Atraso una ciudad con las piletas. Pero como estoy de vuelta en Tokio y repito Konami Sports, con la de Nagoya me pongo al día.
Divina la pileta de Nagoya. Con mis amigos, los viejitos nagoyanos y sus cinco minutos de ejercicio.
El primer día, mientras nadaba, escuché por los parlantes un anuncio en japonés que se repitió unas cuantas veces. Después la voz cambió por una música muy Disney, un tanto hawaiana. Al rato, cuando sacaba la cabeza para respirar entre brazadas, vi que la pileta había quedado vacía (vacía de gente, no de agua). Todos los viejitos que nadaban y caminaban antes por los andariveles, estaban ahora afuera de la pileta, algunos parados cerca de los bordes y otros sumergidos en el piletón de agua caliente. La guardavidas, desde su sillita alta, movía los brazos al ritmo de la música, a la manera aloha, indicando las escaleras de salida de la pileta. Por supuesto, salí. Ni bien puse mi segundo pie fuera del agua, la guardavidas tocó un pitido largo y otro guardavidas, que recién llegaba, se metió a la pileta vacía. Enseguida la música de los altoparlantes cambió otra vez a voz y todos los viejitos que no estaban en las termas rodearon la pileta. Un nuevo guardavidas (uno que antes andaba por ahí llevando un megáfono amarillo en la mano), se paró también cerca del borde y, siguiendo las instrucciones que seguramente indicaba la voz de los altoparlantes, comenzó a hacer unos ejercicios de estiramiento que todos los viejitos siguieron al pie de la letra. Yo, mientras tanto, me escondí detrás de una columna (lo confieso aún a riesgo de dejar en evidencia que soy una boluda).

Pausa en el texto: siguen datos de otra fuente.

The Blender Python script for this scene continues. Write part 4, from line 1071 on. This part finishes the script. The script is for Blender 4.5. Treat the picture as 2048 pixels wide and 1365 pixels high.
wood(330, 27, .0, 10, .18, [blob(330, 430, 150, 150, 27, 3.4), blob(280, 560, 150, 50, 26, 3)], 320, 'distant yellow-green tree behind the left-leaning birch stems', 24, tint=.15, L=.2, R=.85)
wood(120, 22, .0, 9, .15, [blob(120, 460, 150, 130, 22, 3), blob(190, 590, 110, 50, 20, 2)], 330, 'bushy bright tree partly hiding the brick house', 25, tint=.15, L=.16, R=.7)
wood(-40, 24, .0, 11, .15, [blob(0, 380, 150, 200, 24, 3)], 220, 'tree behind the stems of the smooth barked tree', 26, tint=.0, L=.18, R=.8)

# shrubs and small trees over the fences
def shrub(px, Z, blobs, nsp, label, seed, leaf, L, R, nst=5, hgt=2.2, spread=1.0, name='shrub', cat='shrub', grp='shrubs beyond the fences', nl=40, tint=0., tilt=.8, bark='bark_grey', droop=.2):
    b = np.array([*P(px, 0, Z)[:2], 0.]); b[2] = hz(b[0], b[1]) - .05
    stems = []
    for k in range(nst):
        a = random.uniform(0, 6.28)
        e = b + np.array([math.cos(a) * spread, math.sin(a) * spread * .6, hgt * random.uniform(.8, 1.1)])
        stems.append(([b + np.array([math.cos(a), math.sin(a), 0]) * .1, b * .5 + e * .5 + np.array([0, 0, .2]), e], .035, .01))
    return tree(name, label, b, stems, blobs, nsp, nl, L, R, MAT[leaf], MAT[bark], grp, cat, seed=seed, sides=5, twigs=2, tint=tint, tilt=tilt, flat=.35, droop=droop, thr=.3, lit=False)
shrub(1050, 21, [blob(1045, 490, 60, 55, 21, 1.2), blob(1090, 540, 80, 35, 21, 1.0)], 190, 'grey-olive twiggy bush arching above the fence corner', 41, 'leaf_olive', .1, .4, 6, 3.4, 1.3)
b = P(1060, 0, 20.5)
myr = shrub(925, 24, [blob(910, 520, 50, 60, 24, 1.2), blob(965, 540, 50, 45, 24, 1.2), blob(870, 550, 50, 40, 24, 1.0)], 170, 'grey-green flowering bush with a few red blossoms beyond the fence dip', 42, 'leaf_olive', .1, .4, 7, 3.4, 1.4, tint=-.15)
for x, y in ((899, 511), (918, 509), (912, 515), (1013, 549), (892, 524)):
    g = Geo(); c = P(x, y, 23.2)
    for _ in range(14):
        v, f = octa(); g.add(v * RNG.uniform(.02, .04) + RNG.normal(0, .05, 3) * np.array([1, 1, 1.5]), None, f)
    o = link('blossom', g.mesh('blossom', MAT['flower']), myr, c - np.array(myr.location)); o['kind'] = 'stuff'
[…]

La clase duró cinco minutos, después de los cuales el guardavidas hizo una reverencia que todos los viejitos contestaron y tocó el silbato. Inmediatamente todos volvieron a la pileta, a seguir nadando o caminando como si nada hubiera pasado.
Con el correr de los días entendí el sistema: Todas las horas en punto, se realiza el cambio de bañero. Entonces vacían la pileta. El bañero que llega se mete y nada la pileta entera de una punta a otra de cada andarivel, al llegar al centro se detiene, se pone en cuclillas bajo el agua y girando sobre los talones, recorre con la mirada el fondo completo de la pileta. Se asegura así, supongo, de que no haya en el piso ninguna porquería o algún ahogado. Mientras tanto, si la hora es impar, afuera se realiza la clase de gimnasia y si la hora es par, no pasa nada, la gente se mete en el piletón de agua caliente o se queda sentada en los bancos, debajo de las estufas que cuelgan del techo. Después de esos cinco minutos, el bañero que estaba arriba de la silla abandona su puesto y agarra el megáfono amarillo, camina alrededor de la pileta y empieza a limpiar con un trapito las junturas de los azulejos de las paredes y del piso. El guardavidas recién llegado toma su lugar arriba de la silla. Y el que antes estuvo con el megáfono amarillo se retira, y todo el mundo vuelve meterse a la pileta.
Yo traté de evitar las horas en punto todo lo que pude, para poder nadar todo de corrido, pero cuando no podía evitarlas, los cinco minutos de ejercicio me los pasaba sentada debajo de las estufas. No volví a esconderme detrás de la columna. Además me hice amiga de un grupo de viejitos que nadaban siempre a la misma hora que yo y que, entre largo y largo, me encuestaban acerca de Argentina, de Buenos Aires y de lo que hacía durante las 38 horas de vuelo entre un país y otro. Adoré esa pileta, comprender su sistema y a sus viejitos nagoyanos.